My First Adventure with Something Called Estimates to Complete

Project Managers must understand that time is moneyIt was one of my first engagements as a newly minted Project Manager. I suddenly began to hear unfamiliar terms that had nothing to do with COBOL or PowerBuilder or ADABAs/Natural. (Yes, I am dating myself.)

What did they mean I had to report my project’s revenue recognition? What was an EAC (Estimate at Completion)? Why do I need to collect ETC (Estimates to Complete) for every team member for every task?

Did they not know I had a project to run?

My Vice President sat me down and explained it all to me. I was a big boy now. I needed to understand how our firm made money. I needed to understand how my project’s performance directly influenced our overall revenues and profit margins.

Whatever happened to “debits on the left, credits on the right?”

It was now up to me to work with my team to be able to report revenues more accurately.

Week 1:

I explained to my team that when they submitted their time sheets for the week, they needed to estimate the hours left to complete for each task that they were carrying over into the next week. I saw them roll their eyes.

Result: To a person, they performed a simple arithmetic exercise. If they were working on a task originally estimated at 80 hours, and they worked 40 hours on it this week, then the estimated hours left to complete is 40. Duh! (Hence the eyerolls.)

Week 2:

I explained to my team that when they estimated the hours left to complete for each task that they were still working on at week’s end, they needed to give a true estimate of the hours they believed were required to complete the task. If they were working on a task originally estimated at 80 hours, and they worked 40 hours on it this week, it was okay to estimate the remaining hours at 25 or 45 or whatever they felt was truly required.
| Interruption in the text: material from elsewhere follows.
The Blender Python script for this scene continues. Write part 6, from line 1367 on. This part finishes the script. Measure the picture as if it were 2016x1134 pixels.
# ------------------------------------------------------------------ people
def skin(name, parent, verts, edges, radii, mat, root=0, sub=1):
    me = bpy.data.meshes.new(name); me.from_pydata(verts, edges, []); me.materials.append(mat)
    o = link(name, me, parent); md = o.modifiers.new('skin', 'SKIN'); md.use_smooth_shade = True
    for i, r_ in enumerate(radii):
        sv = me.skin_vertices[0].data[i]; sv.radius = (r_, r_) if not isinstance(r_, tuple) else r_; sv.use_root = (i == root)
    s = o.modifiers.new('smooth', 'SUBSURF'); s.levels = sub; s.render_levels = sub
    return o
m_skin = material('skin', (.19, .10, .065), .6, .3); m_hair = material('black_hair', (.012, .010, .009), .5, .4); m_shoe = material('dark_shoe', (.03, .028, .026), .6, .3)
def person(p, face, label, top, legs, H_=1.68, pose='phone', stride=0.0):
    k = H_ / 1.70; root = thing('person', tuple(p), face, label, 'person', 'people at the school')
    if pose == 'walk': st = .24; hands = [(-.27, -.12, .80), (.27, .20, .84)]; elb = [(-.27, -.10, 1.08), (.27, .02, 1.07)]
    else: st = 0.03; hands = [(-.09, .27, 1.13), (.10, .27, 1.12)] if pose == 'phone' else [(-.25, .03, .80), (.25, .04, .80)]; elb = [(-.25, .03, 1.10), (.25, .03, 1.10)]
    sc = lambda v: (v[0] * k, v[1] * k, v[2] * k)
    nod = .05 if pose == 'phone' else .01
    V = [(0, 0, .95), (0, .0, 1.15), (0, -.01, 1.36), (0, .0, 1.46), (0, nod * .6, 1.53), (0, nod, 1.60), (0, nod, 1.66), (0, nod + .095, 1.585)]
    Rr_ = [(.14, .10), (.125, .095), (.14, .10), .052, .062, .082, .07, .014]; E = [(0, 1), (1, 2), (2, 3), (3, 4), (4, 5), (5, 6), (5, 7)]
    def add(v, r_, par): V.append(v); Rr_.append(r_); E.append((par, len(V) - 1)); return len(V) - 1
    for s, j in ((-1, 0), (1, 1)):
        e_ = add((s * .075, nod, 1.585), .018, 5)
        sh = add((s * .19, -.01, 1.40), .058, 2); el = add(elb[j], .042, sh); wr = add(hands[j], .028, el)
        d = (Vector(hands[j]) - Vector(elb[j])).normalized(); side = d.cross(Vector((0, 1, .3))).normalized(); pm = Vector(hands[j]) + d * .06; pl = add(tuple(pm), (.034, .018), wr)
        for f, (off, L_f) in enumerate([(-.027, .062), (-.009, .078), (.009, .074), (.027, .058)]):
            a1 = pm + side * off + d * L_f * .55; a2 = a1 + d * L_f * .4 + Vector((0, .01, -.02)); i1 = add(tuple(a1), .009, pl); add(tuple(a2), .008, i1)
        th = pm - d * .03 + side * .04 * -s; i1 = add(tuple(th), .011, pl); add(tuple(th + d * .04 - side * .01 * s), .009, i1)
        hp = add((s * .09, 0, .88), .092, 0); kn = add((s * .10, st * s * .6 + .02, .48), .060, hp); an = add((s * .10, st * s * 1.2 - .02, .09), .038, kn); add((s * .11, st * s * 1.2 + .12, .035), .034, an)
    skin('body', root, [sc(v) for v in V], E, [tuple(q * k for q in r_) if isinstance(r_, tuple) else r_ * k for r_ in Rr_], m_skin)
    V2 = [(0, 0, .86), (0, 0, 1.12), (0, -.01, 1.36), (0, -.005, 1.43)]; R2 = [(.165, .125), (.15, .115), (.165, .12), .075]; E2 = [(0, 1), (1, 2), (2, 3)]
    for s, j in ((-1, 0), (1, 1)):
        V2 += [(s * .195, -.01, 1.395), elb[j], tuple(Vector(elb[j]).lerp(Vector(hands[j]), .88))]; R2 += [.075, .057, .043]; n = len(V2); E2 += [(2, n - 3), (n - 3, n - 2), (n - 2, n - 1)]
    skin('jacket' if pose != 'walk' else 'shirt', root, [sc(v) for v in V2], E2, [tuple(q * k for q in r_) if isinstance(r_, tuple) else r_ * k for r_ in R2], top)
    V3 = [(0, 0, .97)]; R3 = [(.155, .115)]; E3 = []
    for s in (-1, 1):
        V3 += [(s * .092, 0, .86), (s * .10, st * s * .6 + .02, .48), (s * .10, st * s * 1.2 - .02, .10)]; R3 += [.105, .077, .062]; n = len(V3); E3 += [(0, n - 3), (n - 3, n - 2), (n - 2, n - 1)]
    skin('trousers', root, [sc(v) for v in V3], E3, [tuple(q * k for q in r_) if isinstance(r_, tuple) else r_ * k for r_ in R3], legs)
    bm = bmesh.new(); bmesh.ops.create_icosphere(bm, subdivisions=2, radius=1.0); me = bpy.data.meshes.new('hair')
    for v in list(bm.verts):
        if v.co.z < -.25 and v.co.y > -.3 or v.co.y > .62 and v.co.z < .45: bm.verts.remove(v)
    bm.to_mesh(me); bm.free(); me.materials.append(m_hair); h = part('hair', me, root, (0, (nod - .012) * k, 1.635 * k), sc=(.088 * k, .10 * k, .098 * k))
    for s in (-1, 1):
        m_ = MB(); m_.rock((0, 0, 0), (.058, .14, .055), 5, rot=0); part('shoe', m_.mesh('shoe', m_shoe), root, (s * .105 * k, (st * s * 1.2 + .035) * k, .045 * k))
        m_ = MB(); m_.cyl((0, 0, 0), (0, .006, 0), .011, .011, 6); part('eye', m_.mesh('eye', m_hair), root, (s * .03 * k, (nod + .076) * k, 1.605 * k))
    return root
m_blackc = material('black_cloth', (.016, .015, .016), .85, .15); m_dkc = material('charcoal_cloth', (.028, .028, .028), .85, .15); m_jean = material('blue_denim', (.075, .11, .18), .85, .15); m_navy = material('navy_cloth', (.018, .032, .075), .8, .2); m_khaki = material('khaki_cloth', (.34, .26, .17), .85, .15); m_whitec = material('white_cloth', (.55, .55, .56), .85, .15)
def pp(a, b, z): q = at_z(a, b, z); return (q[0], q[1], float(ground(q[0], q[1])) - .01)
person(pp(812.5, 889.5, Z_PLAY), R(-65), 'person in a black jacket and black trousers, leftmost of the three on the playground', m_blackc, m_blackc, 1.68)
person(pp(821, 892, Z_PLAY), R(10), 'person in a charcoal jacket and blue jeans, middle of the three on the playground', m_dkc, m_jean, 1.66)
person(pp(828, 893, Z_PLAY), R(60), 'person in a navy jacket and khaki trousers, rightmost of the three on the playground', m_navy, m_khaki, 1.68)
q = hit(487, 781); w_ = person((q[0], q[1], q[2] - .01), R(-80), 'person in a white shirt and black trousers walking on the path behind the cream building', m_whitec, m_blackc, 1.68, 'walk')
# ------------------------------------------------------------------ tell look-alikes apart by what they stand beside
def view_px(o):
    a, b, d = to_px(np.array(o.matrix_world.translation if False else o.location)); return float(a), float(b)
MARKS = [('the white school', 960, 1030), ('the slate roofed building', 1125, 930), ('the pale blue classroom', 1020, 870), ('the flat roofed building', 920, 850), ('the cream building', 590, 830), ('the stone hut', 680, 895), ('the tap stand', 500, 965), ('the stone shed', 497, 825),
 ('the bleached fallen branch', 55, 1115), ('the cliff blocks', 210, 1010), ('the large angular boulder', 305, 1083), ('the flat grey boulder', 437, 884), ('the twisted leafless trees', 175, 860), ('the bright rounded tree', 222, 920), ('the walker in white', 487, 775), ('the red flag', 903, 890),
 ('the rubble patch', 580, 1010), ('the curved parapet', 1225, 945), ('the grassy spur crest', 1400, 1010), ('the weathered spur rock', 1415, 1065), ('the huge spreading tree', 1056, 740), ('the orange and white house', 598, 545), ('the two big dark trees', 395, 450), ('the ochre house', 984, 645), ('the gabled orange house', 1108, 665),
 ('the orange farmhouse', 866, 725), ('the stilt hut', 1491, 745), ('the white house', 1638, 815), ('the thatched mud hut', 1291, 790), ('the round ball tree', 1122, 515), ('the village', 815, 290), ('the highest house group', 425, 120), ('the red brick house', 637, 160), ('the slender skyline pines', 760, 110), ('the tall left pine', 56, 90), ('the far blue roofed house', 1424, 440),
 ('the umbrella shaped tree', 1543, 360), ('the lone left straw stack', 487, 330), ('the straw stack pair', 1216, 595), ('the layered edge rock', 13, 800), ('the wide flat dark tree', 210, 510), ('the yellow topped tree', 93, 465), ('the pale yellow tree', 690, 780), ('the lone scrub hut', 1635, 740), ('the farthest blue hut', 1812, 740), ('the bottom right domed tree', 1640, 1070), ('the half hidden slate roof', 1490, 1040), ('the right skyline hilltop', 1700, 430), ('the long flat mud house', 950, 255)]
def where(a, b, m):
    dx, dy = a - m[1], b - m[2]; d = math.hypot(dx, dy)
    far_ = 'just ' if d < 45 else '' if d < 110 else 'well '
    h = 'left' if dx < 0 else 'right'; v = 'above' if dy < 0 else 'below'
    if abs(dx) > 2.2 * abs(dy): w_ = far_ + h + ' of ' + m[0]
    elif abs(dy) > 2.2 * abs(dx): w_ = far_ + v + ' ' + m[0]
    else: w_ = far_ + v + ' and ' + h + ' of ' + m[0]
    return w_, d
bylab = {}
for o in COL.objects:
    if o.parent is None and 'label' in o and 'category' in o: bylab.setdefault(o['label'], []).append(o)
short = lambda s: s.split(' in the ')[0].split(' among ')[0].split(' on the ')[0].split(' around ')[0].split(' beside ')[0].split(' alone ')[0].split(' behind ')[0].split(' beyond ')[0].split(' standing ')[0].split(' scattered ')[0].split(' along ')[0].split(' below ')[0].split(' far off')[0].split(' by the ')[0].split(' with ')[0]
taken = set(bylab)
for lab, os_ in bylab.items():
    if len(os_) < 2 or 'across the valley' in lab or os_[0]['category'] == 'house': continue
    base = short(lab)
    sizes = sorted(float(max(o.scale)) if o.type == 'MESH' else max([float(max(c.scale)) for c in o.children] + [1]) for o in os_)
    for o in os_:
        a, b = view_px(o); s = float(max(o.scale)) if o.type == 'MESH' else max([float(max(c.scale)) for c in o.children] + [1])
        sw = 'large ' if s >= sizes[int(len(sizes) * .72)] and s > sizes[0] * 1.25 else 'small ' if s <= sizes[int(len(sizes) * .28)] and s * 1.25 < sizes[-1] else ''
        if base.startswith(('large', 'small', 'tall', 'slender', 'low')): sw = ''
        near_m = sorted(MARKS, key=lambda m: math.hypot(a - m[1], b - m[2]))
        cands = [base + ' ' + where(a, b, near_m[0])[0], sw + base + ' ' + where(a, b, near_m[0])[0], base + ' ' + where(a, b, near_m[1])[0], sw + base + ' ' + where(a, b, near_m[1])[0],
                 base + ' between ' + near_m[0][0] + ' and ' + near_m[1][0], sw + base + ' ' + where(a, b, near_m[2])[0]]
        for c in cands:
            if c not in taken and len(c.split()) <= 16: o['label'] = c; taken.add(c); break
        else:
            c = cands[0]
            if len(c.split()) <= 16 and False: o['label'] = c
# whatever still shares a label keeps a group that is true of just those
Result: In reviewing their reported numbers, it appeared that they had given this much thought. They had truly re-estimated the hours left to complete – some higher than the original estimate, some lower. They were getting it!

Week 3:

I praised my team for their re-estimations and encouraged them to continue to work diligently to meet their timelines. They were the ones in the trenches. They were the ones with the hands-on experience of working each task. They were the ones who held the keys to our firm’s ability to forecast revenues and profit more accurately.

Result: In reviewing their reported numbers for the week, I noticed that tasks that should have been completed based on the previous week’s Estimates to Complete were not. In fact, additional hours had been estimated. I saw that several tasks had been re-estimated on the previous week’s timesheet submission were re-estimated again with even more hours added. And worst of all, several tasks that had been previously marked complete were resurrected and more hours added!

When I completed the calculations for the week, our Estimate to Complete was higher than what had been reported the previous week. We had gone backwards!

Week 4:

I called a special meeting of my team. I showed them the results of their new estimates. I explained that their ability to estimate remaining work was not an invitation to “print hours.” After all, they had been able to stay on schedule when they were working with the original estimates. Why did their newly found responsibility to provide better Estimates to Complete suddenly put the project at jeopardy of missing deadlines?

Then I said something really stupid, “Why didn’t you all just stay home last week? It seems we would have been further ahead.”

Result: This was not my most stellar moment in modeling the people aspects of project management.